> **WHAT IS BEING ASKED**
Data follows below. Repeat exactly the lines between the line holding "Recreate this scene" and the line holding "CAMM = Matrix.Translation((0, 0, H))", inclusive, and nothing more; drop pictures.

> **DATA PROVIDED**
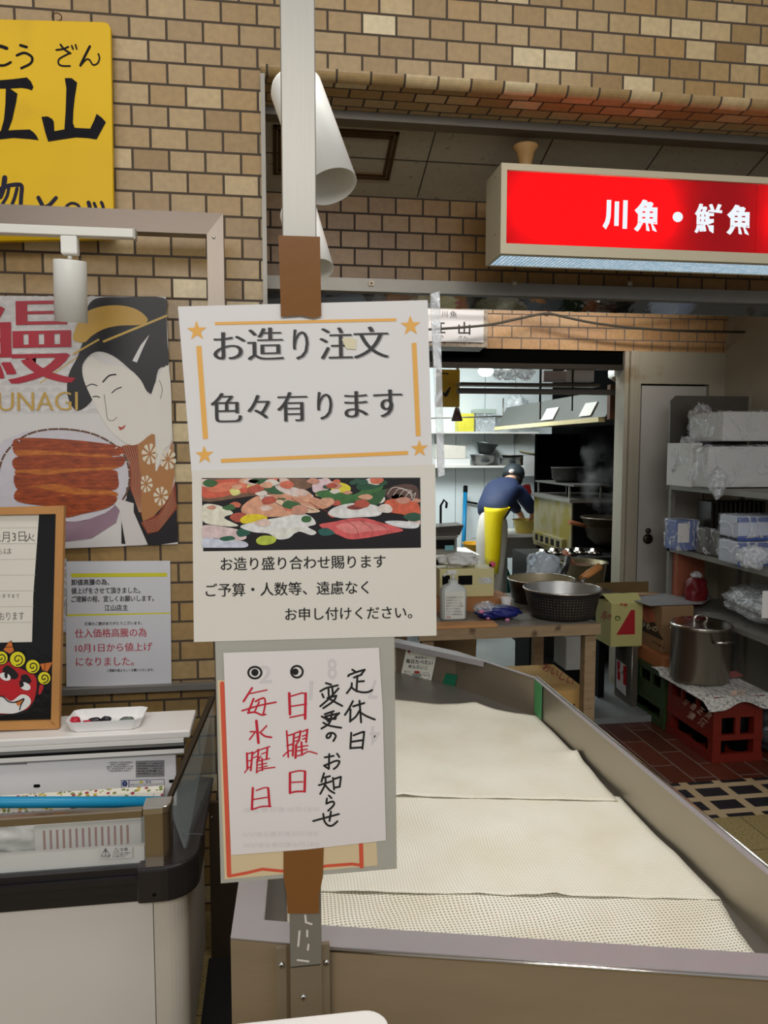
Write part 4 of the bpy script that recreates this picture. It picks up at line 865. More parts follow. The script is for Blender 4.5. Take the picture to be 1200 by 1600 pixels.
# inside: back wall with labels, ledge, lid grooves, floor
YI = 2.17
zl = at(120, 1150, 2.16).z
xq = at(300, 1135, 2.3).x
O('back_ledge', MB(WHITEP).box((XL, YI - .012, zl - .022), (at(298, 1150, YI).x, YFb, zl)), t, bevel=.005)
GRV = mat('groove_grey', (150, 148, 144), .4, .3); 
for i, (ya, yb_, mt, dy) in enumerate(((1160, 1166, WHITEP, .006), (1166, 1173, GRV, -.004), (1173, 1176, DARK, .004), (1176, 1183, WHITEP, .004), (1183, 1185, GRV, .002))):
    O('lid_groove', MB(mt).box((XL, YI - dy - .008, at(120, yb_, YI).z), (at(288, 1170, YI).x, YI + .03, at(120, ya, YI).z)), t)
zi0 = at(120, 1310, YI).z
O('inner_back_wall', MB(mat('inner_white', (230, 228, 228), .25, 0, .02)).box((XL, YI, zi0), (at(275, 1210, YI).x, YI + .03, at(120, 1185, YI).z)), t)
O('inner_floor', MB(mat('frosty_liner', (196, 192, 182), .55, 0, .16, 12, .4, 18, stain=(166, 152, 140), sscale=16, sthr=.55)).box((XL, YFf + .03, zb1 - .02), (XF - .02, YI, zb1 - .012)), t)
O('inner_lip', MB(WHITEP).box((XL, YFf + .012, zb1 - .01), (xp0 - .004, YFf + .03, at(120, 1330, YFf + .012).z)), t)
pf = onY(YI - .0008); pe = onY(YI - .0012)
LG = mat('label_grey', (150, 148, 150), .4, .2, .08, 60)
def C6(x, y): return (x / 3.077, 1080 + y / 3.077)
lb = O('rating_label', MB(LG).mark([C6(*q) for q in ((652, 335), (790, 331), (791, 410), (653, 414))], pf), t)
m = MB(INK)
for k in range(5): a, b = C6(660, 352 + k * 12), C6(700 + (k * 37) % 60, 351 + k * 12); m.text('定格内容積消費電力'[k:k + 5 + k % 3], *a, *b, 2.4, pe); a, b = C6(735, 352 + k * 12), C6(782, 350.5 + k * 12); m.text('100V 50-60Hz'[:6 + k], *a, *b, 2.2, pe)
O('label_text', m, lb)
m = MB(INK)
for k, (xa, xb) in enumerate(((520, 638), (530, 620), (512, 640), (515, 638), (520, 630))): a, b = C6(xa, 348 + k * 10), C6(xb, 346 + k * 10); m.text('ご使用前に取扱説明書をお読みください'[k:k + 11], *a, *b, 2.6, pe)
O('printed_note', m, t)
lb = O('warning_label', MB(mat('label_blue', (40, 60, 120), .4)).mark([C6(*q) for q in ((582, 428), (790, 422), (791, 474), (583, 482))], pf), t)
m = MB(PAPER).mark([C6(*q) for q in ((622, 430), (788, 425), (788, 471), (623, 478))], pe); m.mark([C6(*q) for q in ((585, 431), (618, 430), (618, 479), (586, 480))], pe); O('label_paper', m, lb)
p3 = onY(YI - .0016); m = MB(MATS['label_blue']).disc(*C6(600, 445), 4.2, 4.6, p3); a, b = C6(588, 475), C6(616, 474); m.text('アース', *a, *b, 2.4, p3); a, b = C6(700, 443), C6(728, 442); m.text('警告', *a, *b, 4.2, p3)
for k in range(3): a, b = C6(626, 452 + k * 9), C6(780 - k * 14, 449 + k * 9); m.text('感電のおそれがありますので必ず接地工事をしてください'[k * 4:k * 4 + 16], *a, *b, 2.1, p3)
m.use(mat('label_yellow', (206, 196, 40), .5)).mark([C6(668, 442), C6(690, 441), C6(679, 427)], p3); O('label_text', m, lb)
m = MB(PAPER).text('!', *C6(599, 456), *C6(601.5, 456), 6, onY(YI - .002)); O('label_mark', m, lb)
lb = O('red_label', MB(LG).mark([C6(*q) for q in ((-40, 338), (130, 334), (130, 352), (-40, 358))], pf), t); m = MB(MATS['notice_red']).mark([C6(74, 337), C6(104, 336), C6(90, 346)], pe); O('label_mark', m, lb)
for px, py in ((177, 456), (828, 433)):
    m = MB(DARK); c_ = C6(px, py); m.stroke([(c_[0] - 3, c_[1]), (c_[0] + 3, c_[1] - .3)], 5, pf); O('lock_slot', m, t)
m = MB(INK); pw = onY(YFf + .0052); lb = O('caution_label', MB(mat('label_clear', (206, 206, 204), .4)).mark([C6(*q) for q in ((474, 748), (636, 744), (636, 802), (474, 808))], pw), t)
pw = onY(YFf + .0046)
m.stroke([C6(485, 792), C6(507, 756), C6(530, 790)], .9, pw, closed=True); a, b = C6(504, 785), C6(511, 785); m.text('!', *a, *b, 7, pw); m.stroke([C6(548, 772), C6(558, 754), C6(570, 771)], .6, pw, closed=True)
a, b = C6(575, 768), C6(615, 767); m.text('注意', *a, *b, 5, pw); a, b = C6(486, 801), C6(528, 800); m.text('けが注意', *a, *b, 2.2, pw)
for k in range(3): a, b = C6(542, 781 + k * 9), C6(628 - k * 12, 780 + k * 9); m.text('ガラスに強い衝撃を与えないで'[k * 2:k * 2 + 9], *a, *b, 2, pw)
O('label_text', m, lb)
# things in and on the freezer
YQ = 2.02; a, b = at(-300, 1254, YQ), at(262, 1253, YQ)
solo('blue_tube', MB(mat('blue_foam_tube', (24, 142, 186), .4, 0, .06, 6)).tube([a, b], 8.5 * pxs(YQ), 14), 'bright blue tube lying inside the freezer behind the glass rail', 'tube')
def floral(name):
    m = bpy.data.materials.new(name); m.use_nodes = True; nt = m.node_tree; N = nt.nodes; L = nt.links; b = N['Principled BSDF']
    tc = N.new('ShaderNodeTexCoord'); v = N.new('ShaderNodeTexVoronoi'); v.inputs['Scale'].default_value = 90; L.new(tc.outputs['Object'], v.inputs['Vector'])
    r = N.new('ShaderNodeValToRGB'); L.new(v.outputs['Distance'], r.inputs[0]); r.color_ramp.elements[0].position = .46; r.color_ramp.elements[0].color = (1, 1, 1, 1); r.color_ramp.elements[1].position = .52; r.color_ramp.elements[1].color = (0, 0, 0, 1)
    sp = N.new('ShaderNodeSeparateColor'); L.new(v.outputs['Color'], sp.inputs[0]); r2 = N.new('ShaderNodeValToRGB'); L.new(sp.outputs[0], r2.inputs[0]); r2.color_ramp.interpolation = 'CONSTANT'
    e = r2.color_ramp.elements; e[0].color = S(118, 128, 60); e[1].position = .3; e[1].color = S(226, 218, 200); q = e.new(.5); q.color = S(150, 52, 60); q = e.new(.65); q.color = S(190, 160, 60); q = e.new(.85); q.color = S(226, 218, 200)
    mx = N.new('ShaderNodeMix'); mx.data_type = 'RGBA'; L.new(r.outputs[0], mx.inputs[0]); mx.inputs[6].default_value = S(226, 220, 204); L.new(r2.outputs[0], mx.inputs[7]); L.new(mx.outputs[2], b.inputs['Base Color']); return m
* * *
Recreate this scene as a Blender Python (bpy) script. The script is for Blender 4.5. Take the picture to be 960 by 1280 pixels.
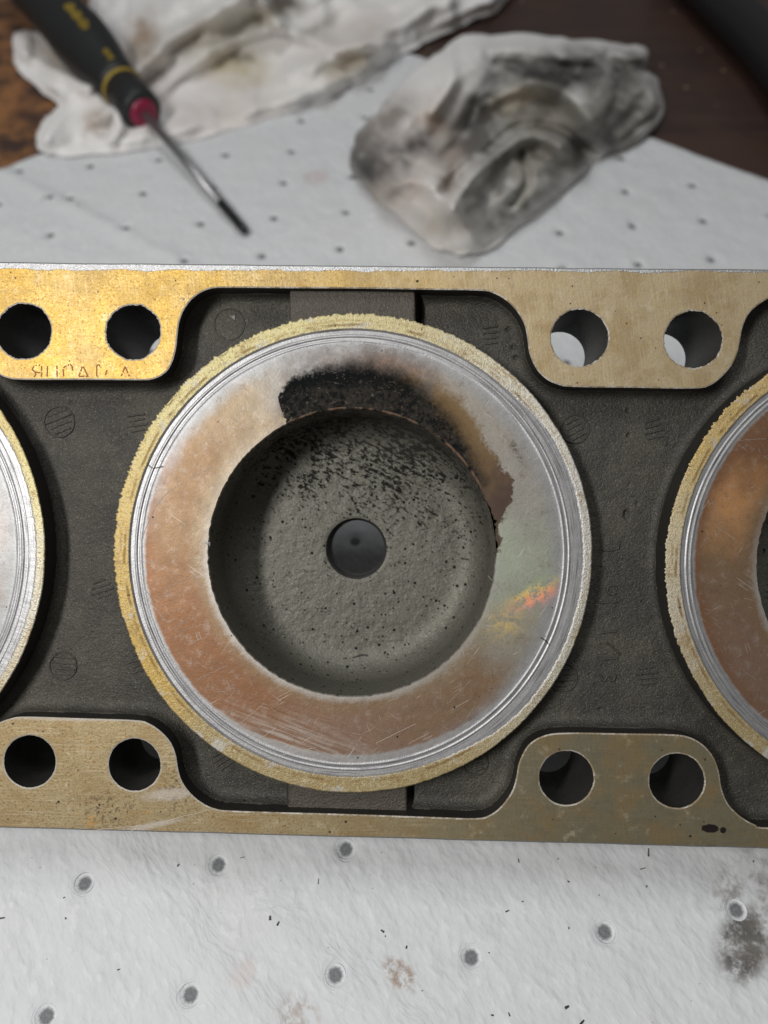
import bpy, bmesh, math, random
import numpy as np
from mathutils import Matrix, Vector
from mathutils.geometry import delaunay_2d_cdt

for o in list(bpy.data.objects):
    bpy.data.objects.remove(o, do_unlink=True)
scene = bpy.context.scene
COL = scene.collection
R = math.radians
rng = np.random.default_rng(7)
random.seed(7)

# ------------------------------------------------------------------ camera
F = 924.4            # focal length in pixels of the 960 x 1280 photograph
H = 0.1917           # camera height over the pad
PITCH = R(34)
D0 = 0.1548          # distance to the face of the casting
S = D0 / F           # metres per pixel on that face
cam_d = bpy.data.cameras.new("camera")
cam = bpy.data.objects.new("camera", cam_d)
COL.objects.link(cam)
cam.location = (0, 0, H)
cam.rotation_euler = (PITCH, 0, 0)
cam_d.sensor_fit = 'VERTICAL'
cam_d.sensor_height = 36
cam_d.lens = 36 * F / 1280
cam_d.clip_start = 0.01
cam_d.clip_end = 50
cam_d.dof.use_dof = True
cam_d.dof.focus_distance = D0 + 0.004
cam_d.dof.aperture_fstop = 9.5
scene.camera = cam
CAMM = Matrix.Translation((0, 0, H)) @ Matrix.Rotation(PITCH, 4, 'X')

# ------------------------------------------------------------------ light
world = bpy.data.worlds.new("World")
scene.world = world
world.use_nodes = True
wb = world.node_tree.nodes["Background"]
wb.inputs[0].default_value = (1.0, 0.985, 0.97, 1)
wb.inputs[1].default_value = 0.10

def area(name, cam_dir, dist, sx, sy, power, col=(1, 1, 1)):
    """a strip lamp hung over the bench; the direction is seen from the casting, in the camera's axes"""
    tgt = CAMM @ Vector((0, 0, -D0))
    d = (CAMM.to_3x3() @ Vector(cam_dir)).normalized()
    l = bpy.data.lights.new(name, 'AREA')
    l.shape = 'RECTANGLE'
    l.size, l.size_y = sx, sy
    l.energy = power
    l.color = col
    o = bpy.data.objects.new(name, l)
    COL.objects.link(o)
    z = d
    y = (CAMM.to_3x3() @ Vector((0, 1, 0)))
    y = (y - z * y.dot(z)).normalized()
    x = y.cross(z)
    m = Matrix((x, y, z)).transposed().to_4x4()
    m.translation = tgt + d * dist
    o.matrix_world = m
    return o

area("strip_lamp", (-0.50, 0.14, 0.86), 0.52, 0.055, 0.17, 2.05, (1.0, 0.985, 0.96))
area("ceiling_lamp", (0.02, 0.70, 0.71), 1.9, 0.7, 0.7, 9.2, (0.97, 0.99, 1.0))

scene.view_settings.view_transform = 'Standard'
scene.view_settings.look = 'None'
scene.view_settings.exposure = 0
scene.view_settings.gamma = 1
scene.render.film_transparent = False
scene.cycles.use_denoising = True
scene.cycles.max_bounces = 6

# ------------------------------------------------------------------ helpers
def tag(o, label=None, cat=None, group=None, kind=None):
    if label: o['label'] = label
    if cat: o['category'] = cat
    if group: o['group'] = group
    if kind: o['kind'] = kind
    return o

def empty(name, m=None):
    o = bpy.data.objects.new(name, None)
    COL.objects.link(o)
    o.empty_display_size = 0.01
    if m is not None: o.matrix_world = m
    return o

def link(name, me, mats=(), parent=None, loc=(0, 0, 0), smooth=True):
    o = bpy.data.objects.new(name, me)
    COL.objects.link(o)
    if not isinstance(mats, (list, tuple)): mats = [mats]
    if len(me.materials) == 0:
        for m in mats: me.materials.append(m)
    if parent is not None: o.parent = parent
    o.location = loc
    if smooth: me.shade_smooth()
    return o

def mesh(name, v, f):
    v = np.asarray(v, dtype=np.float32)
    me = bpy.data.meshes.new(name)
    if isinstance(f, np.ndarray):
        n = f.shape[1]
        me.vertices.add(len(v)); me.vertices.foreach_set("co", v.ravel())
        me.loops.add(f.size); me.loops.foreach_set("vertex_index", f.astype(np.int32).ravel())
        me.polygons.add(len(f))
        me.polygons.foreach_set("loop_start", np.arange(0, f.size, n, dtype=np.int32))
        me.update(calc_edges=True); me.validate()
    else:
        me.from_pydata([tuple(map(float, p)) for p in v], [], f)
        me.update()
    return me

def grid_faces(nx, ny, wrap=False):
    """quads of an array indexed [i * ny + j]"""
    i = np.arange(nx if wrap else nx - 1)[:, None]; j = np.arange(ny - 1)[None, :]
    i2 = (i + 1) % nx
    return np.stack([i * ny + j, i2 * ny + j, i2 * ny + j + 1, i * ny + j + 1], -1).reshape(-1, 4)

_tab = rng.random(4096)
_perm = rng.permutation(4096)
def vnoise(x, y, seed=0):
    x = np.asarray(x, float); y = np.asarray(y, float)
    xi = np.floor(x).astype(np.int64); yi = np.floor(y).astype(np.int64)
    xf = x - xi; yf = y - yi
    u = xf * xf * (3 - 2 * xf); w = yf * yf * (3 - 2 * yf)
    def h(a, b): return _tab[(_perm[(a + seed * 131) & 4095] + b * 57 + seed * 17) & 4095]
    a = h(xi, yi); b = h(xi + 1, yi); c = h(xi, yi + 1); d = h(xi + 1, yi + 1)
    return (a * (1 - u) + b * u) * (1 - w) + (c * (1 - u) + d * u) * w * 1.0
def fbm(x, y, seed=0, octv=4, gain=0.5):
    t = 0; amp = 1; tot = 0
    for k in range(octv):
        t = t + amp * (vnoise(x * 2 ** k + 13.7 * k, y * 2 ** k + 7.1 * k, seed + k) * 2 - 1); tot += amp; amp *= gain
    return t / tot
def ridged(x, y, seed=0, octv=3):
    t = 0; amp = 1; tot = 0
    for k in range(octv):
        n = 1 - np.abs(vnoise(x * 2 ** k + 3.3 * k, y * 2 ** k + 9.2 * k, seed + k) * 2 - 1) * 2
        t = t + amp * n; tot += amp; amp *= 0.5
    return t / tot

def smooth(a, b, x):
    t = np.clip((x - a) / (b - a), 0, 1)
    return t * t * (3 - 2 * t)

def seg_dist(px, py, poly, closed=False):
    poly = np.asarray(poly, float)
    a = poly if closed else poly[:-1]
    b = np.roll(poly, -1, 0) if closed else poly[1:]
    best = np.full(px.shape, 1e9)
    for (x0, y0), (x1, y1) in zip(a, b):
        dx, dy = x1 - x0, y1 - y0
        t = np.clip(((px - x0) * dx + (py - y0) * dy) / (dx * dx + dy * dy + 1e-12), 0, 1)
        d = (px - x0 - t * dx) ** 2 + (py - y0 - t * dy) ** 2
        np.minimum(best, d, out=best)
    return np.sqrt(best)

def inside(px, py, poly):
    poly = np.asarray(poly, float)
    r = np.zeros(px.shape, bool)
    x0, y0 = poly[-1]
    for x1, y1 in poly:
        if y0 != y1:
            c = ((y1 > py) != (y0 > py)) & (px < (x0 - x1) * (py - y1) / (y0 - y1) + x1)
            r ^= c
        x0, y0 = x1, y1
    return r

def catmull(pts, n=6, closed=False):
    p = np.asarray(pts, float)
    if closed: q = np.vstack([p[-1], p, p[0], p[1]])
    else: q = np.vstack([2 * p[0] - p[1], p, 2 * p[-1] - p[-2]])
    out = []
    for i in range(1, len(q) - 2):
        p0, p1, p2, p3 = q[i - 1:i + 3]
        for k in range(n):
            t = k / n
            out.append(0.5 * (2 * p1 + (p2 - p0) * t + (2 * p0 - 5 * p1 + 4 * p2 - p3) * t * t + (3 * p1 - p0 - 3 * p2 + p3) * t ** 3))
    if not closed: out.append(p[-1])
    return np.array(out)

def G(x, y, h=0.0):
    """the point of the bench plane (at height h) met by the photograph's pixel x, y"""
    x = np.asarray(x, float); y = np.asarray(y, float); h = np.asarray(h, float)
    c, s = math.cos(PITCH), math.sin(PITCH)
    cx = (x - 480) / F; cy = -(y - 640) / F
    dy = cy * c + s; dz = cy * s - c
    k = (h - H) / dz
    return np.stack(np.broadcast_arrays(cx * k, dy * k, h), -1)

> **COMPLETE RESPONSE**
Recreate this scene as a Blender Python (bpy) script. The script is for Blender 4.5. Take the picture to be 960 by 1280 pixels.
import bpy, bmesh, math, random
import numpy as np
from mathutils import Matrix, Vector
from mathutils.geometry import delaunay_2d_cdt

for o in list(bpy.data.objects):
    bpy.data.objects.remove(o, do_unlink=True)
scene = bpy.context.scene
COL = scene.collection
R = math.radians
rng = np.random.default_rng(7)
random.seed(7)

# ------------------------------------------------------------------ camera
F = 924.4            # focal length in pixels of the 960 x 1280 photograph
H = 0.1917           # camera height over the pad
PITCH = R(34)
D0 = 0.1548          # distance to the face of the casting
S = D0 / F           # metres per pixel on that face
cam_d = bpy.data.cameras.new("camera")
cam = bpy.data.objects.new("camera", cam_d)
COL.objects.link(cam)
cam.location = (0, 0, H)
cam.rotation_euler = (PITCH, 0, 0)
cam_d.sensor_fit = 'VERTICAL'
cam_d.sensor_height = 36
cam_d.lens = 36 * F / 1280
cam_d.clip_start = 0.01
cam_d.clip_end = 50
cam_d.dof.use_dof = True
cam_d.dof.focus_distance = D0 + 0.004
cam_d.dof.aperture_fstop = 9.5
scene.camera = cam
CAMM = Matrix.Translation((0, 0, H)) @ Matrix.Rotation(PITCH, 4, 'X')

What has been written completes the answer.